*Data for this task*
—————

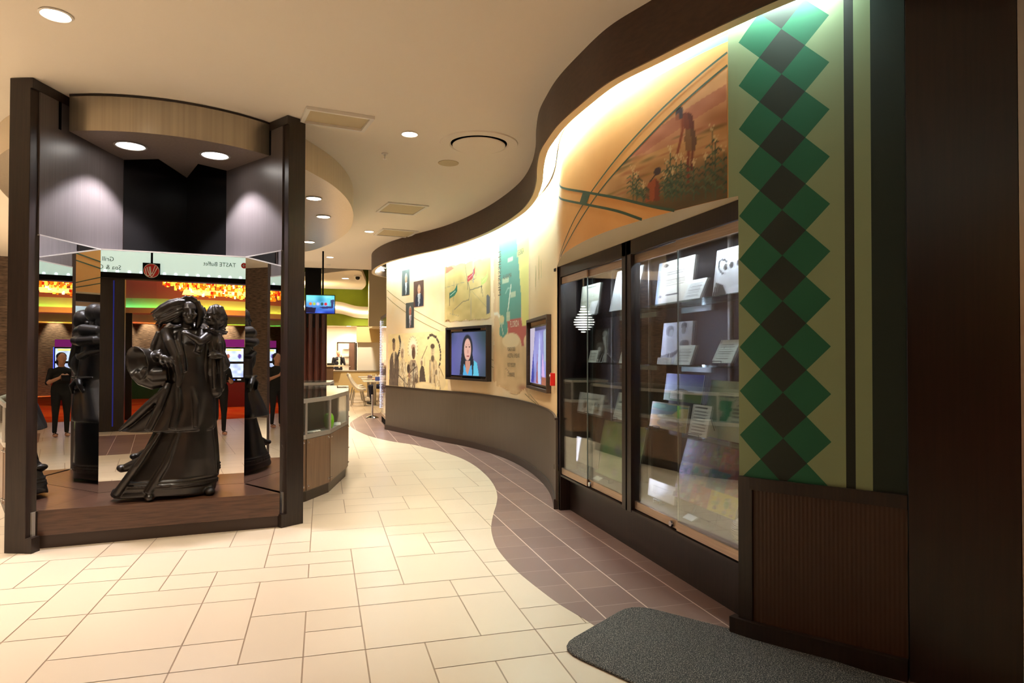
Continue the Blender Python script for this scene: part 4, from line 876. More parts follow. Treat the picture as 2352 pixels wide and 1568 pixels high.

—————

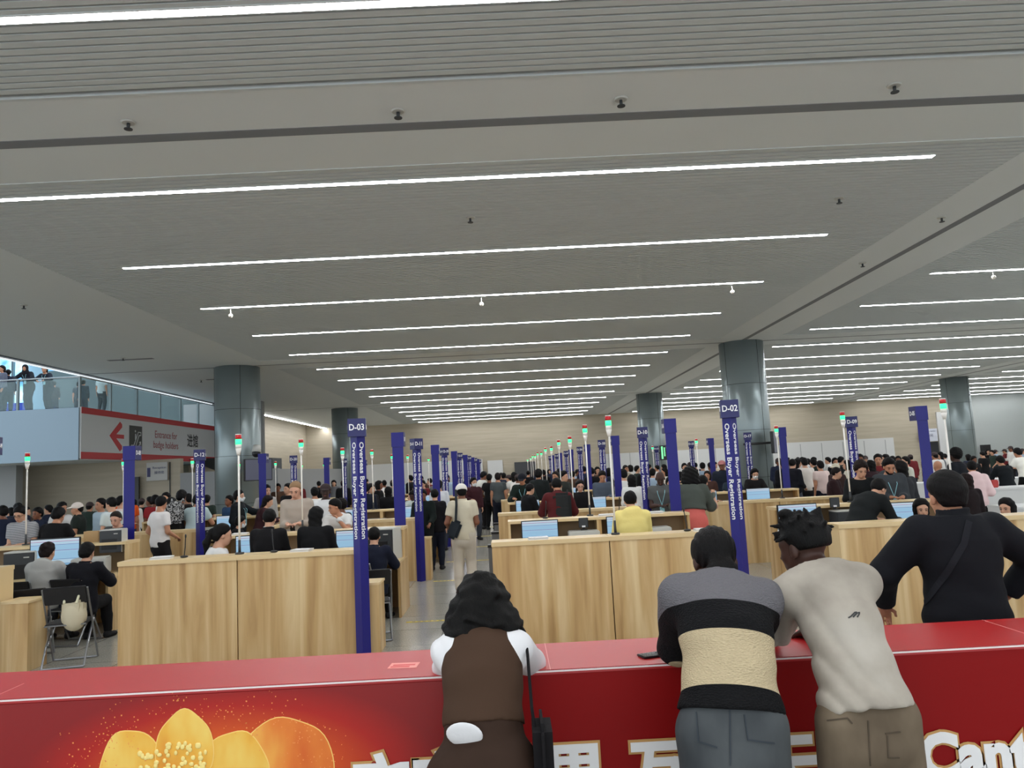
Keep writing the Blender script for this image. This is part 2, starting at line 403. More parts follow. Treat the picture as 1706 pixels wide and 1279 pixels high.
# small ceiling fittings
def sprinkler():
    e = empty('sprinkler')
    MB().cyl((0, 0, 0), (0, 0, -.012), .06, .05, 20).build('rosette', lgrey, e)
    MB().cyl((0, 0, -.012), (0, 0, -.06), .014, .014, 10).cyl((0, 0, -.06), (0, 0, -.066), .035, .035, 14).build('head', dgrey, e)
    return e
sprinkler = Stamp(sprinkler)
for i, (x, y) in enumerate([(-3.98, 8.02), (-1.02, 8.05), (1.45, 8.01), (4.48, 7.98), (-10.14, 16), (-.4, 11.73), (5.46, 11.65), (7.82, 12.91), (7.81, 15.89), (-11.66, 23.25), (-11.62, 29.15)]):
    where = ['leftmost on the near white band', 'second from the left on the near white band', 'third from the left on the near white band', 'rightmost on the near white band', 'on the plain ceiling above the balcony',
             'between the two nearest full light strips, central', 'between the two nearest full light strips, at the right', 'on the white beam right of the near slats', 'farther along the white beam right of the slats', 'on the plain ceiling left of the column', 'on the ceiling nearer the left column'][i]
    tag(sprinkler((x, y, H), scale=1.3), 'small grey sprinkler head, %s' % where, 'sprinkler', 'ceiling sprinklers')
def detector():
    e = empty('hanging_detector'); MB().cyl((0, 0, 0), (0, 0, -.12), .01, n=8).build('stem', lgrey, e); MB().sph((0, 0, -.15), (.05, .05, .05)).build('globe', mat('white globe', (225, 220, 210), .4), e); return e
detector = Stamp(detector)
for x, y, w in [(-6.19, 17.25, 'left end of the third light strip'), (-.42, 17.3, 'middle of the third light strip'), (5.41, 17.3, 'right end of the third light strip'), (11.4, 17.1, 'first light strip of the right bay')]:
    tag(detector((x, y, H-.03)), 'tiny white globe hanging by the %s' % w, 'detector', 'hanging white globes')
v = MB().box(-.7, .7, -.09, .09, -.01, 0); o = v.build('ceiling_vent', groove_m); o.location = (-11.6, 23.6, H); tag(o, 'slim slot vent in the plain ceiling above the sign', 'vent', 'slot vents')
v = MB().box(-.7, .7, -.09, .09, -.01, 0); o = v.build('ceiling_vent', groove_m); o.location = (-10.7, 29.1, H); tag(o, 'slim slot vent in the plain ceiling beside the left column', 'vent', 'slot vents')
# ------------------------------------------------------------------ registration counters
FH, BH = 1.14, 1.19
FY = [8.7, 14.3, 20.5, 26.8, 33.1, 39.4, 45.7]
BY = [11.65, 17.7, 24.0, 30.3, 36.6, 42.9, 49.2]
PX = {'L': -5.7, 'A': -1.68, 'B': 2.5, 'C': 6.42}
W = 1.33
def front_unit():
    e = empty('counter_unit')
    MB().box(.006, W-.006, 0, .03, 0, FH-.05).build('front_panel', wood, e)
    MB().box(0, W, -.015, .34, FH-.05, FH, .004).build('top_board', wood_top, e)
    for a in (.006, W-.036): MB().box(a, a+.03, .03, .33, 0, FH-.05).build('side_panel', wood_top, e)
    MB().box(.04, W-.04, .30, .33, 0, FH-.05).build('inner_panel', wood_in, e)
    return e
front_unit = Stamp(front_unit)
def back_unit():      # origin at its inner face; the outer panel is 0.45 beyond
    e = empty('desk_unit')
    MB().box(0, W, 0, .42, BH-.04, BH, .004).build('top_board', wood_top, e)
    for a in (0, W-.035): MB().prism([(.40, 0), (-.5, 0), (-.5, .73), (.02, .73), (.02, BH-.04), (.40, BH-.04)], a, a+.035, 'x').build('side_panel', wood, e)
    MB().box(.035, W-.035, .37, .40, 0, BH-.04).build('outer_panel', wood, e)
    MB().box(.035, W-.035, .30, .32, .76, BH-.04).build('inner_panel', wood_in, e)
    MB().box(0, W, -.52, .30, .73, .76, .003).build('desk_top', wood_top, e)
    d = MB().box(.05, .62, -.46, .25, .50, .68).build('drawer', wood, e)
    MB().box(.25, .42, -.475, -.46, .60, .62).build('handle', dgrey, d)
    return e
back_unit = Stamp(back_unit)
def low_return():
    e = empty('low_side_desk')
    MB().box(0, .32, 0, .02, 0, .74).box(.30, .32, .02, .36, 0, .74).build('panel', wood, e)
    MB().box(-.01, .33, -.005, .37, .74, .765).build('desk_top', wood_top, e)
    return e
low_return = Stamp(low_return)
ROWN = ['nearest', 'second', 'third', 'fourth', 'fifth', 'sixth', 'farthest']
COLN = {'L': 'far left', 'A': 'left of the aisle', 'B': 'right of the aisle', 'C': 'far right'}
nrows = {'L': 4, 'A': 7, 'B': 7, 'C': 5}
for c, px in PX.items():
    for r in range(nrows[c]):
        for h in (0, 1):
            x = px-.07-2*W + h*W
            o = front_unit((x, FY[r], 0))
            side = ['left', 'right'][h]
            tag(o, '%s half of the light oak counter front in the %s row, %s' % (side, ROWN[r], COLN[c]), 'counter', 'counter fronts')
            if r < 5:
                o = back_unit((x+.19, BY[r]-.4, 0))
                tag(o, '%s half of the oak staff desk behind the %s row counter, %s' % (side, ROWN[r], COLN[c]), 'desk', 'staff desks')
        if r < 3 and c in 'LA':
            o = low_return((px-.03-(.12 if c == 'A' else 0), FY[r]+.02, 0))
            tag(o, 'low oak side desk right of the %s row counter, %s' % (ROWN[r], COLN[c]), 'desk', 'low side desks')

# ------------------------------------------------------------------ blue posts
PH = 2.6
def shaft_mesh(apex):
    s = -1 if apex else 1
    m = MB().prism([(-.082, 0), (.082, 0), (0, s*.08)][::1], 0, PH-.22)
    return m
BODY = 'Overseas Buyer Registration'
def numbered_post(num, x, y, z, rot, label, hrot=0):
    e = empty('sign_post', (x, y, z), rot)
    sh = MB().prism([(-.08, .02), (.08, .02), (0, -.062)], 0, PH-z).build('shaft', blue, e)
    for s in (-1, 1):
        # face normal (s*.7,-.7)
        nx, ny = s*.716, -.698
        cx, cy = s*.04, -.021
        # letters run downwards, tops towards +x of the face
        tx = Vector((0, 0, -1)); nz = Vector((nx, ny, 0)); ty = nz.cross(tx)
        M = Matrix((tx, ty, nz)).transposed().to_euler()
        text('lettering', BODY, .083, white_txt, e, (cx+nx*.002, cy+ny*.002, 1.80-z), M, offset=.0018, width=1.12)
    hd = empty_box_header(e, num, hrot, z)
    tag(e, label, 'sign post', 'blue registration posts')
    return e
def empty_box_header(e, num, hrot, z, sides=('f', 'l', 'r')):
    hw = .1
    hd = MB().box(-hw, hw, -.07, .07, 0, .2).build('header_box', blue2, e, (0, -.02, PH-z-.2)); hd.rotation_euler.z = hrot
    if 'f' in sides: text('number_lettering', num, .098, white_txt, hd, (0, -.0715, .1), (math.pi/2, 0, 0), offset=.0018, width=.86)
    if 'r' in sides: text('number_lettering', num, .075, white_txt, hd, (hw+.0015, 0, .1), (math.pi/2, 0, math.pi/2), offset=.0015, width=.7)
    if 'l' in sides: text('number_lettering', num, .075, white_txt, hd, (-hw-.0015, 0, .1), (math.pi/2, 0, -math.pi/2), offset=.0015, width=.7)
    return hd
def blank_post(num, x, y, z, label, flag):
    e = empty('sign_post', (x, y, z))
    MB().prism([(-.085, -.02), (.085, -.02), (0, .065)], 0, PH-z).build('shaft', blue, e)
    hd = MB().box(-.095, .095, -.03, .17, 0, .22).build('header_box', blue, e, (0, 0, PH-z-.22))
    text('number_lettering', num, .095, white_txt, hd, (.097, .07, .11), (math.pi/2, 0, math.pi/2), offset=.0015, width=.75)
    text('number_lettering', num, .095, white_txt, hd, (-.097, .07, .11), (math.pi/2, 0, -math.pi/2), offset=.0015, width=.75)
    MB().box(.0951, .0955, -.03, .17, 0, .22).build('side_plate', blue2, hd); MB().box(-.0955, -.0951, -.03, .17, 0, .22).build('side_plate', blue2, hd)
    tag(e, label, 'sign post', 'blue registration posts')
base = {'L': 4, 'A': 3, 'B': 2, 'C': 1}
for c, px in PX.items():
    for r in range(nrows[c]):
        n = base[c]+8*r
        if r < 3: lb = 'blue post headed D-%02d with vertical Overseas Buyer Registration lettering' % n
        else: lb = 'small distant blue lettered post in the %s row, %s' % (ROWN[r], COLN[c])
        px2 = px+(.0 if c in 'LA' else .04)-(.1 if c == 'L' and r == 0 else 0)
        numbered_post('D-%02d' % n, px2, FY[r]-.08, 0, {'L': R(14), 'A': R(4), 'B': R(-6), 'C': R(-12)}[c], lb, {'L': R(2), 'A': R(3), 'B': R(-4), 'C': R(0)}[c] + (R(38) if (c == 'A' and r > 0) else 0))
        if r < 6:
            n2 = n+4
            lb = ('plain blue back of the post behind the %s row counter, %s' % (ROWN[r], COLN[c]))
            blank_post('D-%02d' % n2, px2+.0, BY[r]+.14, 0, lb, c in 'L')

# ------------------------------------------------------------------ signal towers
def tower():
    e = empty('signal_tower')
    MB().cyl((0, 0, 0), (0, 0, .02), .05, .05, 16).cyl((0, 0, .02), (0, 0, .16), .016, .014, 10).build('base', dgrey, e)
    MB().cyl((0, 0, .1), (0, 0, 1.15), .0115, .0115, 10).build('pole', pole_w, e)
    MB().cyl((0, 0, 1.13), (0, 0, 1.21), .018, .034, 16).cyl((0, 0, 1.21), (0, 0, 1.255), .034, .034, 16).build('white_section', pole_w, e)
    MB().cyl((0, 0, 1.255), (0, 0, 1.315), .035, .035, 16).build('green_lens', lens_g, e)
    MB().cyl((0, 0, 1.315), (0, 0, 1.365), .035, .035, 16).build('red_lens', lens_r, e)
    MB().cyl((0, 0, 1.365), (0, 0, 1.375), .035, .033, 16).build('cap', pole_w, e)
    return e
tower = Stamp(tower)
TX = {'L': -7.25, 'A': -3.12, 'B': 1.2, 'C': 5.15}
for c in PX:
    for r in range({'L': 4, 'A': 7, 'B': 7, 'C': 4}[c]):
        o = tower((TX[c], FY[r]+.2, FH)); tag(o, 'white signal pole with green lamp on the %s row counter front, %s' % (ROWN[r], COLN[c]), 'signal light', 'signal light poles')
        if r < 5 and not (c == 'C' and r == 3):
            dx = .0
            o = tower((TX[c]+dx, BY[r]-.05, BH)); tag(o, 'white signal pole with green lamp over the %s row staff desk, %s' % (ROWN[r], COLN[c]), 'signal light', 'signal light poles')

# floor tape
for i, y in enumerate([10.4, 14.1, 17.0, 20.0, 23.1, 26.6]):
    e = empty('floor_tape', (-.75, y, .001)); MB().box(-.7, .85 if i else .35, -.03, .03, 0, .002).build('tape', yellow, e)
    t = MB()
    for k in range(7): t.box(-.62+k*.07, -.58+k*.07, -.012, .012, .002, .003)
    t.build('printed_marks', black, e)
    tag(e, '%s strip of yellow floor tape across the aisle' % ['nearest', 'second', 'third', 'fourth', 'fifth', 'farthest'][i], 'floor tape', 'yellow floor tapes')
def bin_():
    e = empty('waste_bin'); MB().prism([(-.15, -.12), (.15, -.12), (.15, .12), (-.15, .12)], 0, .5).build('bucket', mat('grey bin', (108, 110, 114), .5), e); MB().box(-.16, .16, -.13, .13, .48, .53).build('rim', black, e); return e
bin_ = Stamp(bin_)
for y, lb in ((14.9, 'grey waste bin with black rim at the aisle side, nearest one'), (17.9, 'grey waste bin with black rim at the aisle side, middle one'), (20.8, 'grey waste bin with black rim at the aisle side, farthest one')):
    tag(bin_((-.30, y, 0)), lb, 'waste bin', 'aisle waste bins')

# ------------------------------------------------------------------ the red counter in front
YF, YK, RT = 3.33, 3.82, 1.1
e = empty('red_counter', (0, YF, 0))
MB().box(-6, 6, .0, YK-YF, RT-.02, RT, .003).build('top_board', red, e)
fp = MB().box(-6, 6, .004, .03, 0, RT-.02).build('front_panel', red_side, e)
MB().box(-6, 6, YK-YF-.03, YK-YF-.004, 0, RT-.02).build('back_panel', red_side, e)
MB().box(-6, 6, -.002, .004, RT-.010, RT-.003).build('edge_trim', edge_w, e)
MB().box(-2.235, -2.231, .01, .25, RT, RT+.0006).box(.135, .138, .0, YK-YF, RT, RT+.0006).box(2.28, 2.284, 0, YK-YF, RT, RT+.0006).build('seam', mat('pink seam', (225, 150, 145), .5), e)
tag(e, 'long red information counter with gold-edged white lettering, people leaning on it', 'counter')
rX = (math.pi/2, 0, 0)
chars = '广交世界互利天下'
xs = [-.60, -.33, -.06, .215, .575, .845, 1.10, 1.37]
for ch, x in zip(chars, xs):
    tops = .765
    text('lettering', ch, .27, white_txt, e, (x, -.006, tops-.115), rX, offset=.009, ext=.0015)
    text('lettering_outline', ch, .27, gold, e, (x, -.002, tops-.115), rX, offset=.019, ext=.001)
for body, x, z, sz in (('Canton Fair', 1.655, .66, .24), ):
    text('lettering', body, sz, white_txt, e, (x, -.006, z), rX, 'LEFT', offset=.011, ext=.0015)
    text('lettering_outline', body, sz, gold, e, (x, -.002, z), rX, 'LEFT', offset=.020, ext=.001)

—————

*Task brief*
Using the material above, copy every line in which the string "high" occurs.

*Answer to this problem*
Continue the Blender Python script for this scene: part 4, from line 876. More parts follow. Treat the picture as 2352 pixels wide and 1568 pixels high.
Keep writing the Blender script for this image. This is part 2, starting at line 403. More parts follow. Treat the picture as 1706 pixels wide and 1279 pixels high.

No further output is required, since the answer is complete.